Posted by edort on May 18, 2006 at 1:33 PM PDT

I just came back from a panel discussion titled "Java Technology, AJAX, Web 2.0, and SOA". The session brought together four pretty savvy guys in the web application and web framework world: Rod Johnson, CEO of Interface 21 and creator of the Spring Framework; Dion Hinchcliffe, co-founder and CTO of Sphere of Influence, an enterprise architecture firm; John MacDonald, a principal in Sabre Holdings (Sabre is responsible for many of the major applications in the airline travel industry); and Craig McClanahan, Senior Engineer at Sun and architect of Sun's Java Studio Creator product (McClanahan was also co-spec lead for JSF 1.1 and is the original developer of Apache Struts). The session was moderated by Deepak Alur and Dan Malks of JackBe, an AJAX solutions provider.

I thought this was a pretty good session. One refreshing thing I heard from Malks is that he and Alur conceived of the session because they were confused by a lot of the newly emerging terminology and ideas related to Web 2.0, web services, and the like. In fact, they kept a slide up during the entire session that showed many of the buzz words, like "mashup", and acroynms that architects and developers inevitably sprinkle into their talk these days. It's comforting to know that I'm not the only one confused by a lot of this.

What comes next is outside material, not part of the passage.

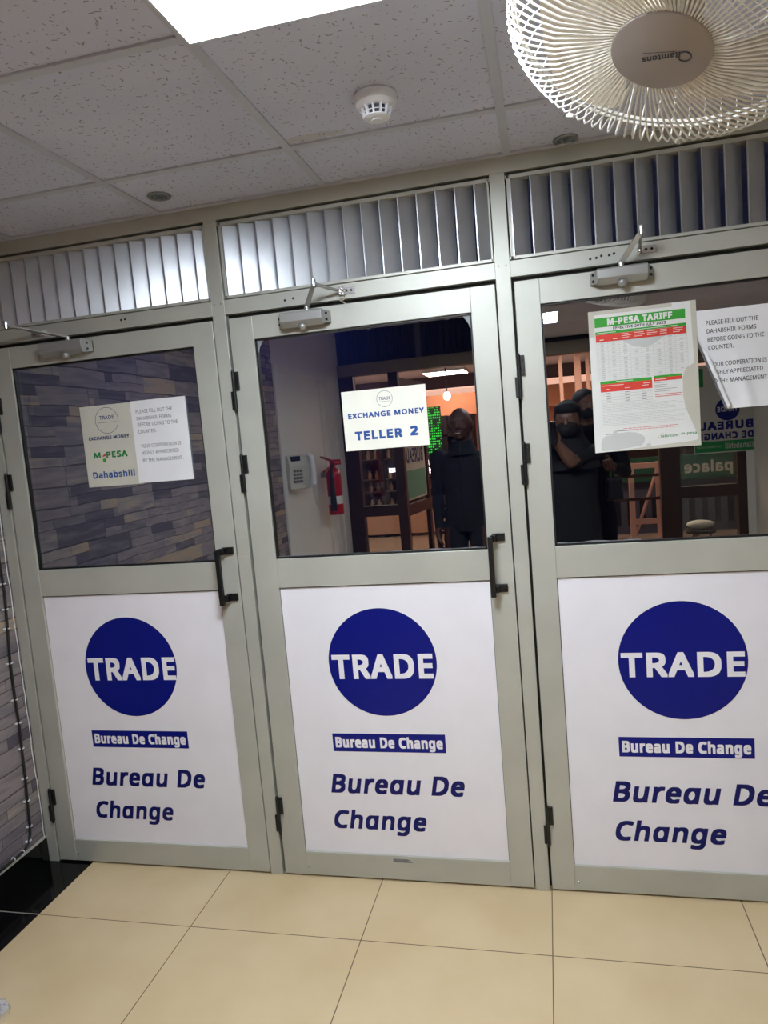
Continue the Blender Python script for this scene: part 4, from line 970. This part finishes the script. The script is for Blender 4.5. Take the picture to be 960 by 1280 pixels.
def person(name, label, loc, rz, scale, arms, skin, top, trou, head_turn=0.0, sleeve='long', smile=False, hands=True):
    """arms: {side: (shoulder, elbow, wrist, hand dir, palm normal, curl)} in the person's frame: +y ahead, +x to the right of one who looks along +y"""
    mb = MB(); n = 28
    secs = [(.86, .135, .098, .0), (.92, .165, .112, .0), (.98, .168, .112, .004), (1.06, .152, .104, .010), (1.14, .150, .104, .012), (1.24, .168, .112, .010), (1.32, .176, .110, .006), (1.38, .172, .098, .0), (1.42, .140, .080, -.004), (1.45, .092, .066, -.006), (1.475, .064, .060, -.004), (1.52, .056, .057, .004), (1.57, .055, .058, .012)]
    P = [(hw*math.cos(2*pi*k/n), yo + hd_*math.sin(2*pi*k/n), z) for z, hw, hd_, yo in secs for k in range(n)]
    mb.add(P, [(i*n+k, i*n+(k+1) % n, (i+1)*n+(k+1) % n, (i+1)*n+k) for i in range(len(secs)-1) for k in range(n)] + [tuple(range(n))[::-1], tuple((len(secs)-1)*n+k for k in range(n))])
    for sx in (-1, 1):
        mb.tube([(sx*.090, 0, .93), (sx*.094, .004, .80), (sx*.098, .010, .62), (sx*.100, .014, .49), (sx*.102, -.012, .36), (sx*.103, -.016, .22), (sx*.104, -.012, .09), (sx*.104, -.010, .03)], [.088, .092, .076, .060, .060, .048, .040, .042], 20)
        mb.tube([(sx*.104, -.055, .040), (sx*.106, .0, .045), (sx*.110, .07, .040), (sx*.114, .14, .030), (sx*.115, .185, .026)], [.034, .042, .042, .036, .018], 16)
        sh, el_, wr = [Vector(q) for q in arms[sx][:3]]
        mb.ell(sh, (.066, .062, .064), 18, 12); mb.ell(el_, (.045, .045, .045), 16, 10)
        mb.tube([sh, sh.lerp(el_, .35), sh.lerp(el_, .8), el_], [.060, .060, .050, .044], 18); mb.tube([el_, el_.lerp(wr, .25), el_.lerp(wr, .6), wr], [.043, .047, .038, .029], 18)
    HC = Vector((0, .025, 1.635)); RT = Matrix.Rotation(head_turn, 3, 'Z')
    h = lambda x, y, z: HC + RT @ Vector((x, y, z))
    mb.ell(HC, (.083, .098, .114), 24, 16, 0, RT); mb.ell(h(0, .022, -.060), (.054, .066, .058), 18, 12, 0, RT); mb.ell(h(0, .072, -.092), (.024, .018, .018), 12, 8, 0, RT)
    mb.tube([h(0, .090, .022), h(0, .103, -.005), h(0, .112, -.024), h(0, .094, -.032)], [.009, .011, .014, .010], 10)
    for sx in (-1, 1):
        mb.ell(h(sx*.084, -.008, -.010), (.010, .020, .032), 12, 8, 0, RT); mb.tube([h(sx*.014, .092, .030), h(sx*.045, .082, .030)], .008, 8); mb.ell(h(sx*.042, .066, -.028), (.022, .018, .020), 10, 8, 0, RT); mb.ell(h(sx*.014, .104, -.030), (.008, .008, .007), 8, 6, 0, RT)
    mb.tube([h(-.026, .083, -.058), h(0, .094, -.053), h(.026, .083, -.058)], [.005, .008, .005], 8); mb.tube([h(-.024, .082, -.068), h(0, .092, -.073), h(.024, .082, -.068)], [.005, .009, .005], 8)
    for sx in (-1, 1):
        sh, el_, wr, hd_, pn, cu = arms[sx]
        hand(mb, Vector(wr) + Vector(hd_).normalized()*.004, Vector(hd_), Vector(pn), 1 if sx*1 > 0 else -1, cu)
    o = mb.build(name, skin)
    rm = o.modifiers.new('r', 'REMESH'); rm.mode = 'VOXEL'; rm.voxel_size = .006; rm.use_smooth_shade = True
    sm = o.modifiers.new('m', 'SMOOTH'); sm.iterations = 5; sm.factor = .5
    b2_ = evalmesh(o); bpy.data.objects.remove(o)
    b2_.materials.clear()
    for m_ in (skin, top, trou, SHOE): b2_.materials.append(m_)
    for p in b2_.polygons:
        c = p.center; mi = 1
        if c.z > 1.50 and (c.z > 1.545 or (abs(c.x) < .09)): mi = 0
        if c.z < .93: mi = 2
        if c.z < .085: mi = 3
        for sx in (-1, 1):
            sh, el_, wr, hd_, pn, cu = arms[sx]; wr = Vector(wr); el_ = Vector(el_); ax = (wr - el_).normalized()
            lim = -.01 if sleeve == 'long' else -.20
            dd = (c - wr).dot(ax)
            side_ = (c - wr - ax*dd).length
            if (c - wr).length < .23 and dd > lim and side_ < (.14 if dd > -.01 else .056) and (abs(c.x) > .12 or c.y > .14): mi = 0
        p.material_index = mi
    b2_.polygons.foreach_set('use_smooth', [True]*len(b2_.polygons))
    o = bpy.data.objects.new(name, b2_); COL.objects.link(o)
    o.location = loc; o.rotation_euler.z = rz; o.scale = (scale,)*3
    WM[o.name] = Matrix.Identity(4); tag(o, label, 'person')
    def part(mb2, nm, m_):
        c = mb2.build(nm, m_, None, smooth=50); c.parent = o; return c
    for sx in (-1, 1):
        mb2 = MB(); mb2.ell(h(sx*.030, .080, .012), (.011, .009, .0055), 12, 8, 0, RT); mb2.ell(h(sx*.030, .0868, .012), (.0062, .0035, .0055), 10, 6, 1, RT); part(mb2, 'eye', [EYEW, HAIR])
    if smile: part(MB().tube([h(-.018, .0915, -.0635), h(0, .0985, -.0650), h(.018, .0915, -.0635)], [.002, .0032, .002], 8), 'teeth', TEETH)
    return o, h, RT, part
A_DOWN = lambda sx: ((sx*.185, -.005, 1.405), (sx*.218, -.02, 1.13), (sx*.205, .06, .88), (0, .12, -1), (-sx, 0, 0), .35)
man, h, RT, part = person('person', 'smiling bald person in a dark zipped jacket, mirrored in the middle door glass', (1.185, -2.85, 0), math.radians(7), 1.01, {-1: A_DOWN(-1), 1: A_DOWN(1)}, SKIN, JACK, TROU, 0.0, 'long', True)
mb = MB(); mb.lathe([(.118, -.06), (.096, -.03), (.080, .005), (.076, .035), (.064, .035), (.062, 0)], (0, .004, 1.485), (0, .1, 1), 32); part(mb, 'collar', JACK)
mb = MB(); mb.tube([(0, .128, 1.0), (0, .128, 1.2), (0, .118, 1.38), (0, .085, 1.50)], .004, 6); part(mb, 'zip', DSCREW)
# photographer in a black head covering, right arm raised to the phone
PB = Vector((1.93, -2.66, 0)); sc = .985
def loc_(p): return tuple((Vector(p) - PB)/sc)
PH = {-1: A_DOWN(-1), 1: ((.180, .0, 1.400), loc_((1.935, -2.475, 1.335)), loc_((1.845, -2.425, 1.475)), (-.40, .12, .85), (-.3, .95, .1), .45)}
pho, h, RT, part = person('person', 'person in a black head covering raising a phone, mirrored in the third door', PB, 0.0, sc, PH, SKIN2, JACK, TROU, .15, 'short')
mb = MB(); mb.ell(h(0, -.030, .015), (.099, .098, .128), 26, 16, 0, RT); mb.ell(h(0, .010, .078), (.088, .102, .050), 24, 12, 0, RT); part(mb, 'headscarf', HAIR)
mb = MB(); mb.ell(h(0, .045, -.062), (.080, .078, .066), 24, 14, 0, RT); part(mb, 'face_veil', HAIR)
mb = MB(); mb.lathe([(.095, 1.60), (.100, 1.53), (.150, 1.455), (.190, 1.40), (.205, 1.30), (.195, 1.30), (.180, 1.39), (.140, 1.44), (.088, 1.52), (.085, 1.60)], (0, 0, 0), (0, 0, 1), 36); mb.v = [(x, y*.80 + .004, z) for x, y, z in mb.v]; part(mb, 'scarf_drape', HAIR)
mb = MB(); mb.lathe([(.215, .30), (.200, .60), (.192, .80), (.186, .96), (.178, 1.12), (.182, 1.26), (.178, 1.36), (.165, 1.35), (.165, 1.12), (.172, .80), (.195, .30)], (0, 0, 0), (0, 0, 1), 36); mb.v = [(x, y*.74 + .004, z) for x, y, z in mb.v]; part(mb, 'long_gown', JACK)
mb = MB(); TPH = M @ Matrix.Translation((.020, -.052, .0))
mb.box(-.037, .037, -.078, .078, .004, .0125, 0, TPH); mb.lathe([(.009, 0), (.009, -.003)], TPH @ Vector((-.020, .052, .004)), (TPH.to_3x3() @ Vector((0, 0, -1))), 16, 0)
o = mb.build('mobile_phone', PHONEM, bevel=.003); tag(o, 'black phone held up by the mirrored person taking the photo', 'phone')
# tall person behind with a lanyard, mask and a small dark bag in the right hand
QB = Vector((2.075, -3.20, 0)); sc = 1.045
TH = {-1: A_DOWN(-1), 1: ((.185, -.005, 1.405), (.250, .03, 1.15), (.150, .20, 1.205), (-.10, .95, .15), (-1, 0, -.2), 1.1)}
tal, h, RT, part = person('person', 'tall masked person with a lanyard behind the photo taker, mirrored in the third door', QB, 0.0, sc, TH, SKIN2, JACK, TROU, -.45, 'long')
mb = MB(); mb.ell(h(0, -.012, .028), (.0865, .098, .096), 24, 14, 0, RT); part(mb, 'hair', HAIR)
mb = MB(); mb.ell(h(0, .050, -.052), (.066, .070, .050), 20, 12, 0, RT); part(mb, 'face_mask', MASKM)
mb = MB()
for sx in (-1, 1): mb.tube([(sx*.060, -.04, 1.52), (sx*.070, .06, 1.470), (sx*.052, .112, 1.37), (sx*.034, .126, 1.22)], .009, 6)
mb.box(-.045, .045, .122, .128, 1.12, 1.22); part(mb, 'lanyard', LANY)
bg = thing('handbag', 'small black bag in the hand of the tall masked person', 'bag', (2.225, -2.86, 1.03))
mb = MB(); mb.prism([(2.165, -2.93, 1.03), (2.285, -2.93, 1.03), (2.275, -2.93, 1.185), (2.175, -2.93, 1.185)], (0, .13, 0)); mb.build('bag_body', SHOE, bg, bevel=.015)
mb = MB(); mb.tube([(2.225, -2.915, 1.18), (2.222, -2.90, 1.225), (2.220, -2.865, 1.24), (2.222, -2.83, 1.225), (2.225, -2.82, 1.18)], .006, 8); mb.build('bag_strap', SHOE, bg, smooth=50)

# ================================================================== STEEL WAITING BENCH, only the end of one armrest shows
be = thing('waiting_bench', 'steel waiting bench whose rounded armrest end shows at the lower left corner', 'bench', (.45, -1.75, 0))
bx = [(.82, 0), (.28, 0), (-.20, 0)]
for k in range(2):
    x0 = -.19 + k*.51
    mb = MB(); mb.add([(x0, -1.46, .43), (x0 + .48, -1.46, .43), (x0 + .48, -1.85, .40), (x0, -1.85, .40), (x0, -1.46, .415), (x0 + .48, -1.46, .415), (x0 + .48, -1.85, .385), (x0, -1.85, .385)], [(0, 1, 2, 3), (7, 6, 5, 4), (0, 4, 5, 1), (1, 5, 6, 2), (2, 6, 7, 3), (3, 7, 4, 0)]); mb.build('seat', STEEL, be, bevel=.004)
    mb = MB(); mb.add([(x0, -1.86, .43), (x0 + .48, -1.86, .43), (x0 + .48, -1.97, .82), (x0, -1.97, .82), (x0, -1.875, .43), (x0 + .48, -1.875, .43), (x0 + .48, -1.985, .82), (x0, -1.985, .82)], [(0, 1, 2, 3), (7, 6, 5, 4), (0, 4, 5, 1), (1, 5, 6, 2), (2, 6, 7, 3), (3, 7, 4, 0)]); mb.build('backrest', STEEL, be, bevel=.004)
MB().box(-.2, .86, -1.72, -1.64, .31, .37).build('beam', STEEL, be, bevel=.004)
for x in (0.0, .66):
    mb = MB(); mb.tube([(x, -1.68, .33), (x, -1.68, .06)], .025, 12); mb.tube([(x, -1.42, .03), (x, -1.55, .055), (x, -1.81, .055), (x, -1.94, .03)], .024, 12); mb.build('leg', STEEL, be, smooth=40)
ARM = Vector((.813, -1.385, .650))
mb = MB(); mb.tube([ARM + Vector((0, 0, -.004)), ARM + Vector((-.006, -.004, 0)), ARM + Vector((-.02, -.02, .004)), ARM + Vector((-.03, -.10, .012)), ARM + Vector((-.03, -.30, .02)), ARM + Vector((-.03, -.46, .0)), ARM + Vector((-.03, -.52, -.05))], [.008, .020, .029, .031, .031, .031, .029], 16)
mb.tube([ARM + Vector((-.03, -.28, .0)), ARM + Vector((-.02, -.29, -.28))], .018, 12); mb.build('armrest', CHROME, be, smooth=50)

This was a question and answer session. Some of the questions came from Alur and Malks, some from the audience. Here are some of the Q&As I found particularly interesting. Note that I can't write fast and my memory ain't what it used to be. So what I've recorded is incomplete at best and perhaps incorrect at points.

Malks: What do you think is the relevance of Web 2.0 to your business?

Hinchcliffe: What we're really seeing in Web 2.0 is the 2-way web, where people are contributing as much content as they're consuming. It's a social networking phenomenon.

McClanahan: Web 2.0 is a lot of technologies that we've had for years but that are now coming into general use.

Johnson: To me, the interesting thing about Web 2.0 is that it's finally happening. I've worked for clients like the Financial Times who moved in the late 90s to a highly interactive, highly JavaScript-driven site. But by 2000 they pushed back to a pretty static site. They were back to where they were in the early 90s. So it's good to see that the push for interactivity has returned.

Audience: What about the move to easier, lightweight frameworks?

Hinchcliffe: What we have to deal with right now is different abstractions: Java, XML, SQL, ... The move to a single abstraction such as Ruby on Rails is good.

McClanahan: We haven't matured as much on the client side as on the server side.

Malks: What is Sabre doing to open up some of it applications as web services?

MacDonald: We've made more than 60 applications available as web services. But we're finding that people are using them in unintended ways, ways that the services were never intended for. So that's exposing some problems.

Malks: Are we at the point yet where our companies can completely model their business with an object model?

Johnson: It's difficult because most business have everything. One client I work with has 43 seperate systems based on 9 radically different technologies.

Audience: What advice would you give a J2EE developer who wants to develop Web 2.0 applications?

Hinchcliffe: Design for unexpected uses.